Farmers traditionally apply manure to the soil surface, where manure nutrients are vulnerable to volatilizing to the atmosphere or washing off to streams and rivers when it rains. New technologies now provide farmers with the opportunity to inject manure into the soil. In Piedmont regions of the Bay where most of the region's dairy farms are located, placing manure below the soil surface reduces the loss of nitrogen by 12 percent and phosphorus by 36 percent compared to surface application. In this way, injecting manure addresses the "right placement" component of the 4R's of nutrient management.

Manure injection provides multiple benefits to farmers, in addition to improved water quality. Because nitrogen is conserved in the soil, many farmers can avoid the time and expense associated with supplemental commercial nitrogen fertilizer when manure is injected, rather than surface applied. On fields where phosphorus-based nutrient management plans limit manure application rates, injecting manure allows farmers to make the most of their manure nutrients. Several of our agribusiness partners are also demonstrating the value of drag hose application systems that use long hoses to transport manure from the storage area to the field, avoiding the soil compaction that can occur when manure is transported to the field with heavy tankers. Last but not least, manure injection reduces the odor associated with manure application. This is an important benefit for many farmers and landowners in our region who want to use manure but worry about how odor will impact their neighbors.

For these reasons, Sustainable Chesapeake has spent the last six years working to expand the adoption of manure injection on farms throughout the region. To achieve widespread adoption, we are leading collaborative efforts that include conservation districts, land grant university researchers, Extension agents, custom manure applicators, nutrient management planners, as well as federal and state agencies. This collaborative approach allows us to share lessons learned, research results, and equipment options across state lines.


Our goal is to make manure injection the new norm.

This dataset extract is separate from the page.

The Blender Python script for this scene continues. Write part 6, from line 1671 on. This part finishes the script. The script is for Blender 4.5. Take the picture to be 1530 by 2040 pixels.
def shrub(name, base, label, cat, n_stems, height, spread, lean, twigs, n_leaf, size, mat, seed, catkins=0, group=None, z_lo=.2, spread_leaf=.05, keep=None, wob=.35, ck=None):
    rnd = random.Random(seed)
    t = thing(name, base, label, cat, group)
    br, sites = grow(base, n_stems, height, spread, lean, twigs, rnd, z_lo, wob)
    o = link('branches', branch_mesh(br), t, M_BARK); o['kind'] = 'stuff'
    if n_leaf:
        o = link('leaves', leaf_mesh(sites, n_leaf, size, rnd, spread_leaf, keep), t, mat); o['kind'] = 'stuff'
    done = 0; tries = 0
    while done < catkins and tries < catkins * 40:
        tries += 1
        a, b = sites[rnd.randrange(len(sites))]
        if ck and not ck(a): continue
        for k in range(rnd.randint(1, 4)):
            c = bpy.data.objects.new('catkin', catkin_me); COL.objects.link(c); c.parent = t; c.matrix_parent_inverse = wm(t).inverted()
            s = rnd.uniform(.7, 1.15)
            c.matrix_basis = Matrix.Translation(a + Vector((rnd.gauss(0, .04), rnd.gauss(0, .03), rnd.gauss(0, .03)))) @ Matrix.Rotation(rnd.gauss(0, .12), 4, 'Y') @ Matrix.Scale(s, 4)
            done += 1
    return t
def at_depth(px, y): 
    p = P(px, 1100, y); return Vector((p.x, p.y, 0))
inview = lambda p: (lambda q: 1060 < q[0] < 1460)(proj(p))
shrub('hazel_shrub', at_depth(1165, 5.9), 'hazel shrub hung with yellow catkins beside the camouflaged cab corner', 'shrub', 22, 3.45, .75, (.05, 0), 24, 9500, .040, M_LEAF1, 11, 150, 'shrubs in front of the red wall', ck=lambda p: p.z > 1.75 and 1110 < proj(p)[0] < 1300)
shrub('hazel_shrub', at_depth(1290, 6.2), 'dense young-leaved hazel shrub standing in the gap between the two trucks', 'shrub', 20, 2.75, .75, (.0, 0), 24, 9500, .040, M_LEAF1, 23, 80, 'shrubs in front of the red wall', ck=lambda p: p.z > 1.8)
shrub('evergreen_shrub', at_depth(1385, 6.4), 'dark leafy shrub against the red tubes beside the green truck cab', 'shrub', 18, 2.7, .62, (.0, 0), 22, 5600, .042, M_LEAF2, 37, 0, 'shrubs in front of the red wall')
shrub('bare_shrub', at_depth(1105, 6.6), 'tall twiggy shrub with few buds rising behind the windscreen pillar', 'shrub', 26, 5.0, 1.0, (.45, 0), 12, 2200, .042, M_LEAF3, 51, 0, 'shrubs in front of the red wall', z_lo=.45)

— Jeff Zimmerman, Owner, Agri-Applicators, Inc.

Custom manure applicators now offer manure injection services in the region


Conservative number of farmers now injecting manure

Our custom manure applicator partners have been key to the success of this effort. To date, we have partnered with five custom manure applicators who have agreed to invest in commercial-scale, low disturbance manure injection equipment and encourage their clients to give it a try. Using an approach first pioneered by Dr. Rory Maguire of Virginia Tech, we secured funding to pay for implementation on a per acre basis, giving our manure applicator partners the confidence they needed to invest in new equipment and to allow their clients to try manure injection at no additional cost.

Tim McMichael, Owner of McMichael Custom Spreading, Inc. purchased a VTI drag hose manure injection toolbar to inject manure.

Land grant university and USDA Agricultural Research Service partners laid the foundation for success by demonstrating the nutrient management and environmental benefits of manure injection, as well as documenting financial benefits such as improved forage quality and yields. They are also leading outreach and education efforts to share information about manure injection with farmers in the region.

Our conservation district partners have helped to secure funding to allow farmers to try manure injection at no additional cost, and are also key partners in hosting field day events and sharing information with farmers. As a result of the Shenandoah Valley and Headwaters Soil and Water Conservation District leadership, manure injection cost share is now available in Virginia. In Pennsylvania, we helped the Lancaster County Conservation District secure funding from the Campbell Foundation that in turn was used by ELS Manufacturing (an Amish equipment manufacturer) to develop the first horse-drawn manure injection unit in the nation.

Nutrient management planners are also key to the success of this effort. They are helping to educate farmers about how manure injection can improve their bottom line and make better use of manure nutrients. For example, Peter Hughes, Owner of Red Barn Consulting and his team surveyed their clients and found that most would be interested in trying manure injection if their custom applicator offered the service. Eric Rosenbaum (Owner, Rosetree Consulting and Executive Director of the PA 4R Alliance) worked with Jeff Herring (Owner, Herring Farms) to help Jeff eliminate 4 trailer loads of nitrogen through manure injection.